If I believe when things are good, and do not believe when things are bad...I am nothing but a weed, tossed to and fro by the "winds" of change. In this case I serve the God of convenience and provision but not the God of discipline or the God that tests me. See what I did there? I took one of the things that God has promised to be - the provider - and I have made God only that in all He is. How silly and selfish of me to believe that God is whatever I WANT Him to be. I swear it seems like I'm repeating myself constantly, but America doesn't get it. We are driven by our wants so much that we have created a daily reality for ourselves that is completely upheld by the fulfillment of those wants. The only thing we do right is work at something for a living. I'd say we take care of our families, but that has become a matter of convenience and happiness rather than a matter of the heart and of love and commitment. We have picked apart love to the extent that it is OK to leave our wives / husbands and separate from our kids, or maybe take the kids with us. We have justified the breaking down of the family because we are not happy. There is no responsibility, no integrity, and no love to a decision like that. There is a hardness of heart, an unwillingness to change, and an impudence to God.
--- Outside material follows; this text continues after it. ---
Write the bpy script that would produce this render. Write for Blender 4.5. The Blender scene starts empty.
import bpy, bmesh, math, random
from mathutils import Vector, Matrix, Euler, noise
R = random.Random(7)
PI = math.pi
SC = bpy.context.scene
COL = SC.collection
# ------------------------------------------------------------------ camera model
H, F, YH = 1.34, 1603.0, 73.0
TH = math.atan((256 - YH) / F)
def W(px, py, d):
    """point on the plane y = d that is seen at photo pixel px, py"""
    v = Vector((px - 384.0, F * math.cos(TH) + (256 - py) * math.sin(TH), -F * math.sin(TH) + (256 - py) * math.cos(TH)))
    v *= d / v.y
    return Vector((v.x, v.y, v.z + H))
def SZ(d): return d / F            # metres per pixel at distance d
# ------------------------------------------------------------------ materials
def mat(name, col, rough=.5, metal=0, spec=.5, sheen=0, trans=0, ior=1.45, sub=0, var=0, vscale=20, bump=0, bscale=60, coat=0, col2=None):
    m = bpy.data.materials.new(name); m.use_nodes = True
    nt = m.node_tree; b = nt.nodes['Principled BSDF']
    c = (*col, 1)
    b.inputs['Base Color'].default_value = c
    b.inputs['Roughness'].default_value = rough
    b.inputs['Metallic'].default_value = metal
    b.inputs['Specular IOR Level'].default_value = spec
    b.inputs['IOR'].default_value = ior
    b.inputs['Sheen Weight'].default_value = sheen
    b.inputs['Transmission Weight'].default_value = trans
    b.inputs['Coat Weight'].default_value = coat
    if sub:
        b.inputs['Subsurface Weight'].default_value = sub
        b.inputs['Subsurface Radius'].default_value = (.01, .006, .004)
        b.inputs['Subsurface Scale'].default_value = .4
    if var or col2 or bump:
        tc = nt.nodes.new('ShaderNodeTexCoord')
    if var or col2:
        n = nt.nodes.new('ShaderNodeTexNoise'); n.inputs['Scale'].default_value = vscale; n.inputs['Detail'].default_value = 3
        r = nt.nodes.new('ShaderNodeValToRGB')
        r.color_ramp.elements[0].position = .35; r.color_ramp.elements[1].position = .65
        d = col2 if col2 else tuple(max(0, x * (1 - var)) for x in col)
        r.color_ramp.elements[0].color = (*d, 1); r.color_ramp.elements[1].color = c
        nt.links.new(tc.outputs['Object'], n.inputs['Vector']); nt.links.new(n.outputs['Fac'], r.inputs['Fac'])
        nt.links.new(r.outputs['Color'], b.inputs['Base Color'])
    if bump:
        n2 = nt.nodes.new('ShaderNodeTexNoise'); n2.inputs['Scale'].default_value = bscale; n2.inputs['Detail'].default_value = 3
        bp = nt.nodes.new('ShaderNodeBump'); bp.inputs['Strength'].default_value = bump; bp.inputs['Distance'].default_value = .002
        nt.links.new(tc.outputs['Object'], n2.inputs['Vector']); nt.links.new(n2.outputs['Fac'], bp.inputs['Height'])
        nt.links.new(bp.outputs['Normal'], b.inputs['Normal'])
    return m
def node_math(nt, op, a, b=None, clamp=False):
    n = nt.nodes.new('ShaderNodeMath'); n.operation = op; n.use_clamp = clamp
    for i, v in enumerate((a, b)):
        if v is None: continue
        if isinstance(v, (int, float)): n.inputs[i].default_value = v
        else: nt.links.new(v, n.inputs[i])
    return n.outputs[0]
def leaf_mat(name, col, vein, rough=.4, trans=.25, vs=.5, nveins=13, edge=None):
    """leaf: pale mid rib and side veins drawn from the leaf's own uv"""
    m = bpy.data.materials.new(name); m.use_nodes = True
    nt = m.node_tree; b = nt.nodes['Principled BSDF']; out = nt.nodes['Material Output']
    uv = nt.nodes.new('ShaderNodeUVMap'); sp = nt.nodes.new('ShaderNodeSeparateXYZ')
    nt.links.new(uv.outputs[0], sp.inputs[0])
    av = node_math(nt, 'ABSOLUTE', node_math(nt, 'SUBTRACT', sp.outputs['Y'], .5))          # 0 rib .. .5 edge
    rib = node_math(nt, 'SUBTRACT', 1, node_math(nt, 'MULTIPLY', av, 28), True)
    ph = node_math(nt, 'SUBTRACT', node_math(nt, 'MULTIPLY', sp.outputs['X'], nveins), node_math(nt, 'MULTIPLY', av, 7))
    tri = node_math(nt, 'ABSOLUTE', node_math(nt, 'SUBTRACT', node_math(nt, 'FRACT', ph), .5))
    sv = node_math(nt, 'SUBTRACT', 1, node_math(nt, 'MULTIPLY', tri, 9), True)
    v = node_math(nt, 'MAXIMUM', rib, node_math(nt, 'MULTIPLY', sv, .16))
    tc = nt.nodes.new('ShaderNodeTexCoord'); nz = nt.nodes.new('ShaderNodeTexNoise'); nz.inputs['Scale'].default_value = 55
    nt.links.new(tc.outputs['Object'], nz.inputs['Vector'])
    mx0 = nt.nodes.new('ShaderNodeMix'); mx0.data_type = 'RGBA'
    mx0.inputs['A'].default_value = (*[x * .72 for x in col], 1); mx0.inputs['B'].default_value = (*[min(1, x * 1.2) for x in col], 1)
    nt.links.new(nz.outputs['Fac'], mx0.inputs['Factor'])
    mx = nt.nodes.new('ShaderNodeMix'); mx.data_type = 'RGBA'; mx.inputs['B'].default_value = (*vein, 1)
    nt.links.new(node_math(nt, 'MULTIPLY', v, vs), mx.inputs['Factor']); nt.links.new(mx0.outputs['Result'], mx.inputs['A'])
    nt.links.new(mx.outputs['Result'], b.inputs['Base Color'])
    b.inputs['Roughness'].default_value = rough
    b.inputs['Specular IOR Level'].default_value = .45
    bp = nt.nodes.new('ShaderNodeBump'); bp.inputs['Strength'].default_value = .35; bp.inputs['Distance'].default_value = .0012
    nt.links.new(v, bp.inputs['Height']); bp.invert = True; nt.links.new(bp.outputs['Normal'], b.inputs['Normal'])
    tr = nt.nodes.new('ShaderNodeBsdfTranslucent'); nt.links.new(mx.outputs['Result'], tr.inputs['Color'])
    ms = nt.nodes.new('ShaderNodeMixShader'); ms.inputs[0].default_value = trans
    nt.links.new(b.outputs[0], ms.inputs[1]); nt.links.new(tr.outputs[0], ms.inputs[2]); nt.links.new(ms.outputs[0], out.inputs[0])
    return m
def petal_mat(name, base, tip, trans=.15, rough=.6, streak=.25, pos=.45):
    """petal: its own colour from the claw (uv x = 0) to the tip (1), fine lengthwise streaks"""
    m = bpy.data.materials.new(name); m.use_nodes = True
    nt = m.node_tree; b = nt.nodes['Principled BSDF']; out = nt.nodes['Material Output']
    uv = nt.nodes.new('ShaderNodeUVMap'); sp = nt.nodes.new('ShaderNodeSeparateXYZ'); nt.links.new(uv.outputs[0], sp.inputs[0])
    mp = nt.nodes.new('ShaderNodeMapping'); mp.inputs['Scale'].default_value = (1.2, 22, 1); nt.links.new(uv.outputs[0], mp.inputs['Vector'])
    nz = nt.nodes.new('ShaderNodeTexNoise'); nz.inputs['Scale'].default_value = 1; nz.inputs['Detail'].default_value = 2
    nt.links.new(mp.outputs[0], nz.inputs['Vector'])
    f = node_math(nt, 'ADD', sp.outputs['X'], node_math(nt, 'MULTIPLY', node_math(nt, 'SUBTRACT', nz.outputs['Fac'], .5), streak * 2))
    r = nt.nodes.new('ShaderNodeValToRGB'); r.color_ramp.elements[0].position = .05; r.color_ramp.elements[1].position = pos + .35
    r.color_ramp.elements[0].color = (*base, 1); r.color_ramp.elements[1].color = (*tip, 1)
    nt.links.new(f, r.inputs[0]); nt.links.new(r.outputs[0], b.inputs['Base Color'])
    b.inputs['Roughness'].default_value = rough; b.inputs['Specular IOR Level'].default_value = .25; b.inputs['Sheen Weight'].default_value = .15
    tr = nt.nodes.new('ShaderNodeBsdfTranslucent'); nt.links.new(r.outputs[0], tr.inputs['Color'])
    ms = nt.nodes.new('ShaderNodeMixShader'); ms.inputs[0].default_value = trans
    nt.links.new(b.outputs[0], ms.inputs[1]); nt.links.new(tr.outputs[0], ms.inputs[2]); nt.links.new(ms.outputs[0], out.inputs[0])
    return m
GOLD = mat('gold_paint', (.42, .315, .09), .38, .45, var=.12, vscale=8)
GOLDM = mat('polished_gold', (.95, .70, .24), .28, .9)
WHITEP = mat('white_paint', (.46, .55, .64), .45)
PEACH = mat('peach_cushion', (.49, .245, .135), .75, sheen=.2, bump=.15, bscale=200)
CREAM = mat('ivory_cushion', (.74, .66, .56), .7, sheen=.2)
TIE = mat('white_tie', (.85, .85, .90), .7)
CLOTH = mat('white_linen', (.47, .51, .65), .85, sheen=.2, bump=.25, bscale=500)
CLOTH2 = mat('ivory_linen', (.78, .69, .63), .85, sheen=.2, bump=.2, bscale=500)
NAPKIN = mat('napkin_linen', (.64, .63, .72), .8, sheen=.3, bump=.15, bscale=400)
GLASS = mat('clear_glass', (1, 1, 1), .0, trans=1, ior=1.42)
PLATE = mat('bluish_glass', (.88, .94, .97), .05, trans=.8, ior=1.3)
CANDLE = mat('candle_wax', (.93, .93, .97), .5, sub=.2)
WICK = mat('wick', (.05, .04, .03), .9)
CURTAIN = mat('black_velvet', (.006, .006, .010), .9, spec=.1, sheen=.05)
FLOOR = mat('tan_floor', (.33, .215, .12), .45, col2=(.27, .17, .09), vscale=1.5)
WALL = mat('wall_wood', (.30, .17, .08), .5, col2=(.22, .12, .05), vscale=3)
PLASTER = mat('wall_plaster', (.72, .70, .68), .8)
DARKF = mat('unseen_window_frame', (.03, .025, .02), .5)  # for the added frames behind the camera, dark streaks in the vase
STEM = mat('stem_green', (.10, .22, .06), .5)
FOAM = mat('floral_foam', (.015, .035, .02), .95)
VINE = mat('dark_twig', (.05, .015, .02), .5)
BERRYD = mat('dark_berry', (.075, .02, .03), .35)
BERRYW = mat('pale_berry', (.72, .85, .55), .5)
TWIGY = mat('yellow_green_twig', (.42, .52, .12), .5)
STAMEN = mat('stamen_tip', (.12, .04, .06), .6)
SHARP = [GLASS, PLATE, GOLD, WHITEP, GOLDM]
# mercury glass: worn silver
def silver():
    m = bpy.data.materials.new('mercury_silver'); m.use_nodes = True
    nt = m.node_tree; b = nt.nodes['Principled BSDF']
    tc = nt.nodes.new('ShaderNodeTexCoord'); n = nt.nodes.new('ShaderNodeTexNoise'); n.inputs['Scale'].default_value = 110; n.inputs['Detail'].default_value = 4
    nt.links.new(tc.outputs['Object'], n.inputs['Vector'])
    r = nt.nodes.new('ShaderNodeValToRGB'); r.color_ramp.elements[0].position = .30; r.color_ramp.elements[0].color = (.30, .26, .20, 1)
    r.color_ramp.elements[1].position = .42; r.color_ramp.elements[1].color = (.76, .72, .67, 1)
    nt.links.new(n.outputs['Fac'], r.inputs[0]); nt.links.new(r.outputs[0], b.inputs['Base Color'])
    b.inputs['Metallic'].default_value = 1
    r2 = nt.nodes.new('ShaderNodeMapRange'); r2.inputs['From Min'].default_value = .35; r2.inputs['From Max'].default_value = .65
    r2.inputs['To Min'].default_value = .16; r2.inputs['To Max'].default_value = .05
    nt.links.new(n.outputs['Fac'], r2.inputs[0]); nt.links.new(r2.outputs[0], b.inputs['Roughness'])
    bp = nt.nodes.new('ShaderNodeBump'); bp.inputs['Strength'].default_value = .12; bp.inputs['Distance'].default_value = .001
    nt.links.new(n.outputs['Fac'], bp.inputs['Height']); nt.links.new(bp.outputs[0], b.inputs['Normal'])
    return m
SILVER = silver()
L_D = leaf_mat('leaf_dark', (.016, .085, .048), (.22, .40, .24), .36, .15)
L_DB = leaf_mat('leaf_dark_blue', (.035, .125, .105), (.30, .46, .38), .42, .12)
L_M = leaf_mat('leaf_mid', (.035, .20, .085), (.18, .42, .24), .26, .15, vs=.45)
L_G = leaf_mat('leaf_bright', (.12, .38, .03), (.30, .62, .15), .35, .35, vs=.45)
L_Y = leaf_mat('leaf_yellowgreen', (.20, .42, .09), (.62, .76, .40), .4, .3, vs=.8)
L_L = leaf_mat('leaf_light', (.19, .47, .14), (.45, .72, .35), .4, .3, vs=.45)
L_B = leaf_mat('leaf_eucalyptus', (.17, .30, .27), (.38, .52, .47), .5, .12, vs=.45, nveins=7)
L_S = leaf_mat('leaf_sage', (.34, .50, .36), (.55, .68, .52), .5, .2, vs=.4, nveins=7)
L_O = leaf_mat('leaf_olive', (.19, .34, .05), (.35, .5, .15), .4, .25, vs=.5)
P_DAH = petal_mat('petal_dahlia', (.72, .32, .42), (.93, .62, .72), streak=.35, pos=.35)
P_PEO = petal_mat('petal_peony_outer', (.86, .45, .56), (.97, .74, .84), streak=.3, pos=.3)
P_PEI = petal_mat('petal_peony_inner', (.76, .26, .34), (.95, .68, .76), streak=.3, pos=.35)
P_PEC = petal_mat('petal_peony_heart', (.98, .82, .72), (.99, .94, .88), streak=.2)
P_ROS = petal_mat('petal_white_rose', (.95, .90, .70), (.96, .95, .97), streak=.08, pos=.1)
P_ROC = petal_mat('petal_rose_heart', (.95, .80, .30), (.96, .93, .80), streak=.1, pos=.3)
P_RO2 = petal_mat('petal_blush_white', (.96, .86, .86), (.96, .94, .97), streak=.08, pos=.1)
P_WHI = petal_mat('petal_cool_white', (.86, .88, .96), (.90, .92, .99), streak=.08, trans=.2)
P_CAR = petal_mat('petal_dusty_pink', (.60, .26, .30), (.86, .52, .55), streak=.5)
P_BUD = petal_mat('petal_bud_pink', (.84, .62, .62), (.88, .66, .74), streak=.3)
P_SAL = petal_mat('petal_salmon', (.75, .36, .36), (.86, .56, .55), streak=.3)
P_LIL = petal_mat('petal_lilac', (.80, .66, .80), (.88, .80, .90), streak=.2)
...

You look into the eyes of God and say, "You aren't enough." 

We're not the same mettle anymore. We have become soft in the ways of God, and are becoming more and more blind to recognizing the grace and mercy of Jesus Christ. When I write, "Every breath we breathe is a gift from Him" it almost sounds commonplace; like something trite written to make children feel better about their stomach ache.
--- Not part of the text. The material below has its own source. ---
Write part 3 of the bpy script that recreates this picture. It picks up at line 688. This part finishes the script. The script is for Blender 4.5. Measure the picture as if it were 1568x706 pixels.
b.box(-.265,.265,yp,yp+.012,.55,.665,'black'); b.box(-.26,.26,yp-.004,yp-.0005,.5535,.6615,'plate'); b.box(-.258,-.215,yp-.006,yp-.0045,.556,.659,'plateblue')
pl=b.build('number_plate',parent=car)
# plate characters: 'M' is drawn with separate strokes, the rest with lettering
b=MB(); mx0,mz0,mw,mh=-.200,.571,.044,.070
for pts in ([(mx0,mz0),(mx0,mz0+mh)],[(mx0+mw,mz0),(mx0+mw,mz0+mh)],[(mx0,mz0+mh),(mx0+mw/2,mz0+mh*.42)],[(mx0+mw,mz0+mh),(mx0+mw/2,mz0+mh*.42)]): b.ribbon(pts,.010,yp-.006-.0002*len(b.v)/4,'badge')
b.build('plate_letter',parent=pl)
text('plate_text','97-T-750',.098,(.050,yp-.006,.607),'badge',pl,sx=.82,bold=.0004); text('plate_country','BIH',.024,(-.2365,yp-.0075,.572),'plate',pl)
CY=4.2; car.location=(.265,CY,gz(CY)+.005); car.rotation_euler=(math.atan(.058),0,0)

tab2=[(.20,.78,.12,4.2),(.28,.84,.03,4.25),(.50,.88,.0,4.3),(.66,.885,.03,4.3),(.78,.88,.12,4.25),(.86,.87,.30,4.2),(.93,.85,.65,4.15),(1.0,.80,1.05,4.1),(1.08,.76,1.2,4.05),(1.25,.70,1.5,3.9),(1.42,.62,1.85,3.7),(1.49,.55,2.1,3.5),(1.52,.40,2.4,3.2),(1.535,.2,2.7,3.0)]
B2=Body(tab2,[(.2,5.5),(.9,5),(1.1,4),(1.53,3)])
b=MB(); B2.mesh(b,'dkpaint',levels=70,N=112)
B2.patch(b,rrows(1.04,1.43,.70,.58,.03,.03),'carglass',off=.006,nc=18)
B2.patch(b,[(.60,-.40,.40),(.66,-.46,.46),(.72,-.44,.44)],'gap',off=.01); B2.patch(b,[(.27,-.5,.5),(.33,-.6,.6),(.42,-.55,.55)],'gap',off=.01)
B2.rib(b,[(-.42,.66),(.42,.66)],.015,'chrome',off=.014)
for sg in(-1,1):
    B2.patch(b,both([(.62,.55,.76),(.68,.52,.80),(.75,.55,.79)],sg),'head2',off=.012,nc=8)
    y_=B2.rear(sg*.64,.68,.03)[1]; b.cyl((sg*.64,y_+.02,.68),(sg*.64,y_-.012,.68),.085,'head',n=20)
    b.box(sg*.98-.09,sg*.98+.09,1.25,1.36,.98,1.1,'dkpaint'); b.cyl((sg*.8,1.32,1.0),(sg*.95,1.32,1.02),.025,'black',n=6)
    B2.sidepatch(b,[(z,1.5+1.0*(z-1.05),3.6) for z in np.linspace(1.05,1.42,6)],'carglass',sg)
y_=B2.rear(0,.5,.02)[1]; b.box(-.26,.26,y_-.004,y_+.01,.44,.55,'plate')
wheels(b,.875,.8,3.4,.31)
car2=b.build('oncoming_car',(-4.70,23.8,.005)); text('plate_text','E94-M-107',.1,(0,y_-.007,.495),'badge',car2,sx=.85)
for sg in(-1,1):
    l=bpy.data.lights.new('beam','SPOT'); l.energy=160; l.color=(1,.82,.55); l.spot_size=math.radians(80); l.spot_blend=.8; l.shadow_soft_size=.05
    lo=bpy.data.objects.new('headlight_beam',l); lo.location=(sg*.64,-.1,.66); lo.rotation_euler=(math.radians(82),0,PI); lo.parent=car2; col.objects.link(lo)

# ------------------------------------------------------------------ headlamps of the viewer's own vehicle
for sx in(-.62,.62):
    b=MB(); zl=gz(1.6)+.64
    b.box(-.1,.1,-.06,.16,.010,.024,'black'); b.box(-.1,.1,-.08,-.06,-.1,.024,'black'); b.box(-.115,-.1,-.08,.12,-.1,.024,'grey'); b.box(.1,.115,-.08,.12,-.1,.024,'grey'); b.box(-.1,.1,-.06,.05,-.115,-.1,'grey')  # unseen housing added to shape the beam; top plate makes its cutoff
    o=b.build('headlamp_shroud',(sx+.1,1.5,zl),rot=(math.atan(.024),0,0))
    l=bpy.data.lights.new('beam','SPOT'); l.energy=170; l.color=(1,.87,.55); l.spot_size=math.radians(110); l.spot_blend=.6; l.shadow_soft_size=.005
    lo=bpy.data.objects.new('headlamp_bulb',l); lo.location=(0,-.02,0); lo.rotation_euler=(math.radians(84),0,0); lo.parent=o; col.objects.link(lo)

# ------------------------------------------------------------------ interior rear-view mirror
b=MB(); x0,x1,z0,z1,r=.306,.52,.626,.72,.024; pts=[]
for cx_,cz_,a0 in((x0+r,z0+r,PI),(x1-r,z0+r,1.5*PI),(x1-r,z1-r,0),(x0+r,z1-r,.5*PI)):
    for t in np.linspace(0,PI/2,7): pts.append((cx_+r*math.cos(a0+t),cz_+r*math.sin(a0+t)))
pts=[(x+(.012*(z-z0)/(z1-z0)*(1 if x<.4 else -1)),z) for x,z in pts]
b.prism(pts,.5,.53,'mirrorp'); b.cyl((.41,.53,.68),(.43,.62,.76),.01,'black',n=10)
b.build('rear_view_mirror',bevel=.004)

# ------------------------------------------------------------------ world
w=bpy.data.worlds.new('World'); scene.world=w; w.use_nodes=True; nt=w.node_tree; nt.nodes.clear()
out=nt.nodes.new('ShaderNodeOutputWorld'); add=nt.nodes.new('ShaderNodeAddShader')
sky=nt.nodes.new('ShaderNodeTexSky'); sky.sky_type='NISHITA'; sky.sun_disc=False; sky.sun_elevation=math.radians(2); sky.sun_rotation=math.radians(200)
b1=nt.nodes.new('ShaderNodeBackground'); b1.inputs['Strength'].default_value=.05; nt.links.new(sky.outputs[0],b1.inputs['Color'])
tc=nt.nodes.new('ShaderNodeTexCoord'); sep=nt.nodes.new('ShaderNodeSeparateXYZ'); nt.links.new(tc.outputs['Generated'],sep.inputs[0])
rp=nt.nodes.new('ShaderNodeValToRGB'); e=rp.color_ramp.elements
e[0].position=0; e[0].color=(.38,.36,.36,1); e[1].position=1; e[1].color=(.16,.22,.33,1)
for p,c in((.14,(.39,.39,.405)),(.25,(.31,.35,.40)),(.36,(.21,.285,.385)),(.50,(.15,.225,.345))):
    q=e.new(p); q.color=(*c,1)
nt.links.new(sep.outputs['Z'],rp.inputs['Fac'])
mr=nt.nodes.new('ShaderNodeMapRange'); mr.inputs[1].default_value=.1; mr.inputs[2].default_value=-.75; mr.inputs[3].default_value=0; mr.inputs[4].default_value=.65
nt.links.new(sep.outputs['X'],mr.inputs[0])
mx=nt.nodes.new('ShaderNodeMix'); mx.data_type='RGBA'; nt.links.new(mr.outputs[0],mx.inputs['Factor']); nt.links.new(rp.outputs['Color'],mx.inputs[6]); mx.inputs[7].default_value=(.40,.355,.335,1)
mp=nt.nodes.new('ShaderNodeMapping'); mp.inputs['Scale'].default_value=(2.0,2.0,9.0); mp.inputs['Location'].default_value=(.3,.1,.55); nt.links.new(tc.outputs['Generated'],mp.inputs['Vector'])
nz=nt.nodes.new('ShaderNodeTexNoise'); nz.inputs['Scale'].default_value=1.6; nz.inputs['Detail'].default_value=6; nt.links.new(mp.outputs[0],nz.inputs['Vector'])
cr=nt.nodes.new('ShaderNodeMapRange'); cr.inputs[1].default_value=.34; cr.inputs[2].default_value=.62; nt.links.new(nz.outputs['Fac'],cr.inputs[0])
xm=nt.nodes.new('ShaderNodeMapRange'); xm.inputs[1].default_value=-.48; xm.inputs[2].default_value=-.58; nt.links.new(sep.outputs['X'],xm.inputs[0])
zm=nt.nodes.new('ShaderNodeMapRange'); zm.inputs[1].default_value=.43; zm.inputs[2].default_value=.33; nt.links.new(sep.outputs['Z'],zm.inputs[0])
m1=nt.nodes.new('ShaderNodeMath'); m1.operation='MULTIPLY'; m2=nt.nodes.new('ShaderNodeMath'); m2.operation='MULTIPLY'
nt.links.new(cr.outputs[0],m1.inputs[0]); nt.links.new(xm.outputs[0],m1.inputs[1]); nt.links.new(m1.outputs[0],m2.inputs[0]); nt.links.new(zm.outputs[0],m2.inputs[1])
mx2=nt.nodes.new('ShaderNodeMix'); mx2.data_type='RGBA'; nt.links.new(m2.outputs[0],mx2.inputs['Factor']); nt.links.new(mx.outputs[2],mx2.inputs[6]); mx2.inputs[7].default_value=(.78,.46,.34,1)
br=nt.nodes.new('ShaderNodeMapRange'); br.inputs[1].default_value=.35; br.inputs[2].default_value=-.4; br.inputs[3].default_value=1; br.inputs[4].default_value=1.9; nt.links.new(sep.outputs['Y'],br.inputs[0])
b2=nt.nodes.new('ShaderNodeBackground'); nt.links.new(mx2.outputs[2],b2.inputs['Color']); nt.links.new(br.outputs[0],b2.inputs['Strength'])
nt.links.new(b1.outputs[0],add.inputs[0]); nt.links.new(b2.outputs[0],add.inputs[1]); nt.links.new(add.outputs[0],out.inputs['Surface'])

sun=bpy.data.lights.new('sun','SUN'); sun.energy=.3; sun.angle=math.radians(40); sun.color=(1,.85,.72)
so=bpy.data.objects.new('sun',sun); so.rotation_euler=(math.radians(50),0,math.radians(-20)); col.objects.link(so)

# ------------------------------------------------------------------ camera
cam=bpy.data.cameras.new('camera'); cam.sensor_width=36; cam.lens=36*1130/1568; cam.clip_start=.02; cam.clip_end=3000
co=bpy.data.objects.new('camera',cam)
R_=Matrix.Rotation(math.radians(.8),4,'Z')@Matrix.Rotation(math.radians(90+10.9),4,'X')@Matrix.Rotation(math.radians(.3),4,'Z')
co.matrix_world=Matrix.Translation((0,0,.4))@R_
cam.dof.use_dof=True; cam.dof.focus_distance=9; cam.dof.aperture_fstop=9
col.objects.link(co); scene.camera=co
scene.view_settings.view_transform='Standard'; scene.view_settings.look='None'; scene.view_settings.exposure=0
At 31, my ideals are beginning to blur. I believe in my God, and in His ability to do anything He sees fit anywhere, at anytime, with or without any of our help. All of that is subject to the infinite wisdom and discernment available to Him because of who He is. Is it a coincidence though, that as my ideals blur, so does my vision of God? What I mean is that more and more the fingerprints of the Holy Spirit on my heart seem confusing and very unclear; like I just woke up and am in some life that is foreign to me. It looks kind of like me, but I know I'm not the me I could be...and I feel helpless to change those circumstances, pray, seek, plead, receive, or anything! Most dangerously, it's getting easier to concede to "the way things are" for no good reason at all.